Int’l student numbers reach lull

The number of international students who have enrolled at the U continues to rise but at a slower rate than previous years.

Brian Edwards

At the University of Minnesota’s Twin Cities campus, one in every eight students comes from abroad. 
The amount of international students at the campus has increased every year since 2006, but the rate at which international students have increased has grown significantly smaller since 2011. Administrators say this is because the school has grown more selective in how it chooses international students after reaching enrollment goals. 
The University currently ranks 17th in the country for the most international students. International students make up 4.8 percent of the total student population in the U.S.
Nationwide, the number of international students has increased since 2002, said Ben Iverson, international enrollment management representative at the National Association of Foreign Student Advisors. 
Sarah Gao, an economics sophomore and an international student from China, said she applied to the University after she saw that the school was ranked high in many science-based fields, which she originally intended to pursue. 
But she said some friends and family in China have decided to study in their home country for a variety of reasons, one of them being the high cost of education in the U.S.
“Part of the reason is finance,” she said. “Others because it is more comfortable to stay in their home country.”
Still, she said she’s happy with her choice to go abroad for her education.
In 2015, the percentage of international students at the University’s Twin Cities campus grew to about 13 percent, an increase of about .24 percent from the previous year.

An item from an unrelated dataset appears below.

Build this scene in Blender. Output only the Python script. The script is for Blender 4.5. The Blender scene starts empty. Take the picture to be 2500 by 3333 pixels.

But in 2011, the amount of international students increased by about 1.11 percent.
If the percentage of international students that make up the total student population continues to shrink at that average rate, international student enrollment would be nearly flat next year.
Still, a diminished international student growth rate isn’t because fewer students applied, school officials said.
Bob McMaster, vice provost and dean of undergraduate education, said the school set an undergraduate student population goal of 5 percent international students. The University reached that goal in 2008.
University leaders noticed during the mid-2000s that it was lagging behind rival Big Ten schools in the amount of undergraduate international students and decided to set a goal, said Barbara Kappler, assistant dean of International Student and Scholar Services.  
“Up to 2011, you are seeing pretty steep growth,” she said.
McMaster said since then the University has been more selective in the amount of students it accepts and has added international students at a slower rate.
“We are being very thoughtful and want to provide the best experience to these students,” he said.
Last year, the University accepted 337 of about 5,400 international undergraduate students who 
applied, McMaster said. The number of international transfer students has also increased, he said. 
While the number of international applicants continues to rise, McMaster said, the rise has slowed.
Financial Ramifications
International students at the University pay the same tuition rate as out-of-state students, which was nearly $21,000 for undergraduates this year. About 28 percent of all students on the Twin Cities campus pay that rate.
The National Association of Foreign Student Advisors showed that Minnesota’s 5th Congressional District, where the campus is located, brought in almost $170 million dollars last school year because of international students.
In the past, members of the Board of Regents and legislators have pointed to out-of-state tuition rates as a way for the school to keep costs low for in-state students.
But McMaster said the slowing rate of international students will not hurt the University financially.
“One thing that is not done,” he said, “is to recruit students just to generate tuition revenue,” adding that the number of national out-of-state students at the University has increased, which would balance any slowing rate of acceptance of international students.
And since the University is able to be selective about the international students it accepts, the school is not at risk of having the amount of international students begin to decrease, McMaster said.
As Minnesota begins to see fewer high school graduates in the state, Iverson said it’s important to continue to attract international students.
“The demand is certainly there,” Iverson said. “I see that continuing to grow in the future.”
Regent Michael Hsu said discussion about enrollment strategy is set for the upcoming December Board of Regents meeting.
He said the out-of-state tuition numbers paid by international students isn’t necessarily slated for discussion, but he plans to bring it up.
There is a widespread feeling on the board that the school will raise out-of-state tuition to be closer to market value to help generate more revenue, Regent Laura Brod said.